Although quantities may seem relatively small, pollutants coming from fuel-burning boats are a known danger to humans.

Jann, we live in an apartheid state in Boulder. The water from Boulder reservoir is delivered as tap water only as far west as Folsom avenue at a time of peak usage. In other words, the people who live on the east side of town can have polluted water. The west side of town gets their water from reservoirs that don't allow polluting boats. BTW, most of our city council live in neighborhoods that would be served by a reservoir with a fuel-burning ban in place.

One further note -- I only asked for (hoped for) a decision. In 2008, they drew up documents stating it was a one-year process to come up with a new master plan (and make decisions on issues like boat recreation before this upcoming season.) With no announcement, and no one taking credit, it was decided to make it a two-year process -- keeping the status quo for another year.
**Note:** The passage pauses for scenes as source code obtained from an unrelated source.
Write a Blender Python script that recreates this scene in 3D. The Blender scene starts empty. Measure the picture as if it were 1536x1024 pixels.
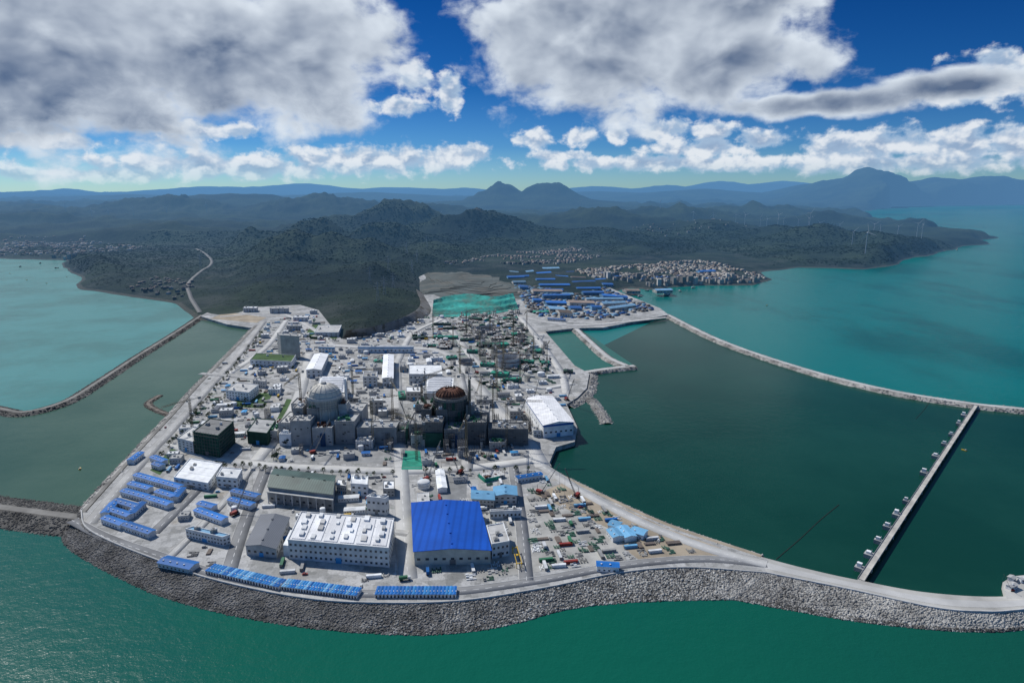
import bpy, math, random
import numpy as np
from mathutils import Vector, Matrix
from mathutils.geometry import tessellate_polygon
R=random.Random(11); rng=np.random.default_rng(5)
SC=bpy.context.scene; COL=SC.collection
# ---------------------------------------------------------------- camera / image pixels to ground
F=1000.0; TH=math.atan(227/F); H=306.0; Z0=6.0
st,ct=math.sin(TH),math.cos(TH)
def ray(px,py):
    u=(px-768)/F; v=(512-py)/F
    return (u, ct+v*st, -st+v*ct)
def G(px,py,z=Z0):           # image pixel -> metres where its camera ray meets the level z
    d=ray(px,py); t=(H-z)/-d[2]; return Vector((d[0]*t,d[1]*t))
def AE(px,py):
    d=ray(px,py); return math.atan2(d[0],d[1]), math.atan2(d[2],math.hypot(d[0],d[1]))
cam=bpy.data.cameras.new("camera"); co=bpy.data.objects.new("camera",cam); COL.objects.link(co)
co.location=(0,0,H); co.rotation_euler=(math.pi/2-TH,0,0); cam.lens=36*F/1536; cam.sensor_width=36
cam.clip_start=1; cam.clip_end=200000; SC.camera=co
SC.view_settings.view_transform='Standard'; SC.view_settings.look='None'; SC.view_settings.exposure=0
SUN_EL=math.radians(46); SUN_AZ=math.radians(-48)   # azimuth measured from +Y towards +X
sd=Vector((math.sin(SUN_AZ)*math.cos(SUN_EL),math.cos(SUN_AZ)*math.cos(SUN_EL),math.sin(SUN_EL)))
sl=bpy.data.lights.new("sun",'SUN'); sl.energy=4.3; sl.angle=math.radians(.5); sl.color=(1,.96,.9)
so=bpy.data.objects.new("sun",sl); COL.objects.link(so); so.rotation_euler=sd.to_track_quat('Z','Y').to_euler(); so.location=sd*3000
# ---------------------------------------------------------------- node helpers
class NT:
    def __init__(s,nt): s.nt=nt; nt.nodes.clear()
    def n(s,t,**k):
        x=s.nt.nodes.new(t)
        for a,b in k.items(): setattr(x,a,b)
        return x
    def set(s,inp,v):
        if isinstance(v,bpy.types.NodeSocket): s.nt.links.new(v,inp)
        else: inp.default_value=v
    def m(s,op,a,b=0.0,c=0.0,clamp=False):
        x=s.n('ShaderNodeMath',operation=op,use_clamp=clamp); s.set(x.inputs[0],a); s.set(x.inputs[1],b); s.set(x.inputs[2],c); return x.outputs[0]
    def vm(s,op,a,b=(0,0,0),c=(0,0,0)):
        x=s.n('ShaderNodeVectorMath',operation=op); s.set(x.inputs[0],a); s.set(x.inputs[1],b)
        if op=='MULTIPLY_ADD': s.set(x.inputs[2],c)
        return x.outputs['Value'] if op in('LENGTH','DOT_PRODUCT') else x.outputs[0]
    def mix(s,f,a,b,bt='MIX'):
        x=s.n('ShaderNodeMix',data_type='RGBA',blend_type=bt); s.set(x.inputs[0],f)
        s.set(x.inputs[6],a if isinstance(a,bpy.types.NodeSocket) else tuple(a)+(1,)); s.set(x.inputs[7],b if isinstance(b,bpy.types.NodeSocket) else tuple(b)+(1,)); return x.outputs[2]
    def noise(s,vec,sc,det=4,ro=.5,w=None):
        x=s.n('ShaderNodeTexNoise'); s.set(x.inputs['Vector'],vec); x.inputs['Scale'].default_value=sc; x.inputs['Detail'].default_value=det; x.inputs['Roughness'].default_value=ro; return x.outputs[0]
    def mr(s,v,a,b,c=0.0,d=1.0,smooth=False):
        x=s.n('ShaderNodeMapRange',interpolation_type='SMOOTHSTEP' if smooth else 'LINEAR'); s.set(x.inputs[0],v)
        for i,q in enumerate((a,b,c,d)): x.inputs[i+1].default_value=q
        return x.outputs[0]
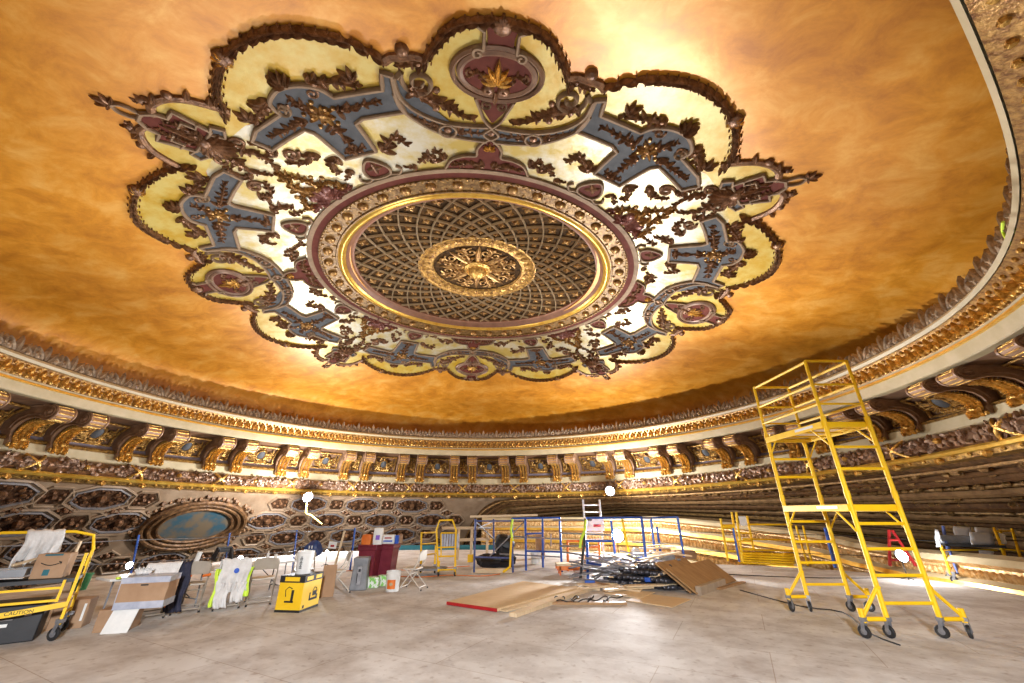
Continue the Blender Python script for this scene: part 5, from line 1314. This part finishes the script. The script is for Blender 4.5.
# pile of short dark pipes
ptube=MB(); ptube.lathe([(.055,-.28),(.07,-.26),(.07,-.16),(.058,-.15),(.058,.15),(.07,.16),(.07,.26),(.055,.28)],(0,0,0),10,V(1,0,0))
proto=ptube.build('steel_coupler',mat('dark_steel_coupler',(.03,.03,.04),(.12,.12,.14),.35,.6,12),angle=50)
tag(proto,'dark steel coupler tube in the jumbled stack under the brown lean-to','coupler','dark couplers in the pile')
rnd=random.Random(3); cnt=0; proto.scale=(.85,.8,.8)
for row in range(5):
    for i in range(18-row*2):
        for dpt in range(2):
            f=(i+.5*row)/18; a_=at(620+ (688-620)*f,586+7*f); x=a_.x; y=a_.y+.15+dpt*.5+rnd.uniform(-.04,.04)
            if row>1+f*4.5: continue
            o=proto if cnt==0 else proto.copy()
            if cnt: COL.objects.link(o)
            o.location=(x+rnd.uniform(-.04,.04),y,.075+row*.135); o.rotation_euler=(rnd.uniform(-1,1)*.1,rnd.uniform(-.06,.06),rnd.uniform(-.25,.25)); cnt+=1
# loose pipes and laths over the pile
pp=MB(); pp.tube([V(-.8,0,0),V(.8,0,0)],.024,8); pr0=pp.build('steel_tube','steel'); tag(pr0,'thin grey steel tube thrown over the dark pipe pile','tube','loose tubes on the pile')
for i in range(60):
    o=pr0 if i==0 else pr0.copy()
    if i: COL.objects.link(o)
    f=rnd.random()**1.3; a_=at(592+80*f,577+rnd.uniform(-9,9)); o.location=(a_.x,a_.y,.05+rnd.uniform(0,.55)*(1-abs(f-.5))); o.rotation_euler=(0,rnd.uniform(-.22,.22),rnd.uniform(-.9,.9))
lt=MB(); lt.box((0,0,0),(1.3,.11,.035)); lt0=lt.build('timber_lath','lum',bevel=.004); tag(lt0,'short pale timber lath scattered over the pipe pile','lath','laths on the pile')
LS=[(640,589,.06,.45,1.1),(664,583,.62,.3,1),(604,577,.3,.5,1),(625,583,.2,.7,.9),(612,590,.03,-.6,1.1),(650,572,.5,-.4,1),(668,572,.75,.6,1.2),(597,586,.02,.1,.8),(674,578,.6,-.1,.9),(636,577,.35,.2,.8),(600,590,.04,.5,.9),(616,571,.45,-.5,1),(629,592,.05,.3,1),(654,591,.1,.2,1.1),(608,580,.35,1.1,.8),(646,584,.5,.8,.9),(622,577,.5,-1,.8),(661,575,.7,.2,.9)]
for i,(px,py,zz,yw_,sc_) in enumerate(LS):
    o=lt0 if i==0 else lt0.copy()
    if i: COL.objects.link(o)
    a_=at(px,py); o.location=(a_.x,a_.y,zz+.02); o.rotation_euler=(rnd.uniform(-.1,.1),rnd.uniform(-.12,.12) if zz>.1 else 0,yw_); o.scale=(sc_,1.3,1)
mb=MB(); a_=at(668,590); b_=at(634,586); mb.bar(V(b_.x,b_.y-.1,.10),V(a_.x,a_.y-.1,.38),.16,.05); tag(mb.build('timber_board','lum'),'pale board propped against the front of the coupler stack','board')
for k,(px,py) in enumerate(((640,578),(648,588),(617,566))): 
    a_=at(px,py); mb=MB(); mb.box((a_.x,a_.y-.15,.2 if k else .5),(.22,.1,.1)); tag(mb.build('blue_clamp','blu',bevel=.015),('blue clamp on the pile top beside the tall blue post','blue clamp at the foot of the tall blue post','blue clamp at the back of the pipe pile')[k],'clamp')
mb=MB(); a_=at(590,585); mb.box((a_.x,a_.y,.06),(.26,.09,.09)); tag(mb.build('blue_level','blu',bevel=.01),'small blue tool lying by the front blue post','tool')

# ------------------------------------------------------------------ yellow frames stacked at the right edge
Yy=at(742,566).y
bars('scaffold','yellow ladder frames standing upright at the edge of the deck, blue pole between','scaffold',[
 ('post','yel',.04,[[(720.5,518.5,Yy),(728,561,Yy)],[(731.5,512,Yy+.2),(740,562,Yy+.2)],[(736,512,Yy),(743,562,Yy)],[(747,516,Yy+.3),(753.5,549,Yy+.3)]]),
 ('rung','yel',.028,[[(723,528,Yy),(732,528,Yy)],[(722,525,Yy),(734,525,Yy)],[(727,551,Yy),(742,551,Yy)],[(726,541.5,Yy),(740,541.5,Yy)],[(741,533,Yy),(751,533,Yy+.3)],[(742,541,Yy),(752,541,Yy+.3)],[(743,549,Yy),(754,549,Yy+.3)]]),
 ('blue_pole','blu',.036,[[(733,528,Yy-.05),(739.5,562,Yy-.05)]]),
 ('yellow_plate','yel',.07,[[(723,526.5,Yy-.03),(733,526.5,Yy-.03)]])])
bars('yellow_guard_rail','yellow guard rail panel running right from the ladder frames','rail',[
 ('rail','yel',.03,[[(740,524.5,Yy),(792,524.5,Yy+.3)],[(743,539,Yy),(795,540,Yy+.3)],[(744,549.5,Yy),(797,551,Yy+.3)]]),
 ('post','yel',.034,[[(796,526,Yy+.3),(808,566,Yy-.3)],[(803,526,Yy+.6),(812,564,Yy)]])])
fr0=None
for i in range(5):
    a_=at(744,564); b_=at(800,567); c=(a_+b_)/2; L_=(b_-a_).length
    mb=MB(); z=.04+.075*i
    for s_ in (-1,1): mb.tube([V(-L_/2,s_*.35,0),V(L_/2,s_*.35,0)],.03,7)
    for q in range(6): mb.tube([V(-L_/2+L_*q/5,-.35,0),V(-L_/2+L_*q/5,.35,0)],.022,6)
    o=mb.build('stacked_frame','yel',loc=(c.x+.04*i,c.y+.35,z),rot=(0,0,math.atan2((b_-a_).y,(b_-a_).x))); tag(o,'yellow ladder frame lying flat in the stack at the deck edge','frame','yellow frames stacked flat')
p=atY(743,521,Yy-.1); mb=MB(); mb.box((p.x,p.y,p.z),(.25,.03,.3)); tag(mb.build('white_tag','wht'),'white card tied to the top of the yellow ladder frames','card')
bars('blue_post','blue post leaning outside the tower legs at the deck edge','post',[('tube','blu',.05,[[(825,528,Yy-.8),(835.5,568,Yy-1)]])])
bars('step_ladder','red step ladder frame by the right floodlight','ladder',[('leg','red',.04,[[(889,530,13.3),(890,566,13.3)],[(892,530,13.3),(916,566,13.1)]]),('tread','red',.03,[[(889.5,540,13.2),(898,540,13.1)],[(889.7,550,13.2),(904,550,13.0)],[(890,560,13.2),(910,560,12.8)]])])
# guard cables on posts round the deck edge
def gl(label,px,Ys,m='steel',r=.012,name='guard_cable'):
    mb=MB(); mb.tube([atY(x,y,Y) for (x,y),Y in zip(px,Ys)],r,6); return tag(mb.build(name,m),label,'cable')
gl('upper guard cable along the left deck edge',[(-20,547),(60,544),(130,540),(210,538),(300,532),(352,530)],[8.6,9.6,10.8,12.2,14,15.4])
gl('lower guard cable along the left deck edge',[(-20,572),(60,566),(130,563),(195,559),(300,551),(352,546)],[8.6,9.6,10.8,12.0,14,15.4])
gl('upper guard cable beyond the yellow frames on the right',[(690,532),(760,533),(850,536),(930,541),(1040,540)],[16.6,16.4,14.6,13.0,11.3],'rub')
gl('lower guard cable beyond the yellow frames on the right',[(690,551),(760,552),(850,555),(930,559),(1040,562)],[16.6,16.4,14.6,13.0,11.3],'rub')
def bpost(label,x0,y0,x1,Y,r=.022):
    q=g0(x1,Y); mb=MB(); mb.tube([atY(x0,y0,Y),atY(*q)],r,7); t=mb.build('guard_post','blu'); return tag(t,label,'post')
bpost('blue guard post behind the lit lamp on the near table',139,535,127,10.8); bpost('blue guard post behind the black step stool',230,533,222,12.4); bpost('blue guard post behind the blue bag',297,530,292,14); bpost('blue guard post left of the maroon bins',355,528,350,14.6,.03)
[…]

It's underhanded -- like much of what we're seeing with the city of late.

All watershed resources in this region are extremely valuable, and the value goes wild when a drought hits -- the res is likely to get much more polluted within the next two years due to various factors that
include the likely invasion of zebra mussels. In the event they do arrive, an event that can only be hastened by the fuel-burning boats, it will cost the city another $100k or more per year to get that water clean enough to have it still be used for tap water. The decision to make "no decision" is really an abuse of the public trust with regard to health and safety issues that
ought to have a much higher priority than more incidental use and activity choice issues. A year ought to be enough time to have a look at the public health issues and gather that material together for council's review and decision.

There are many good reasons for getting rid of the big boats -- not the least of which is the fact that
all the people who own them will still be free to park them in their yards, install DVD players and flat screens, and watch
reruns of Gilligan's Island any time they want.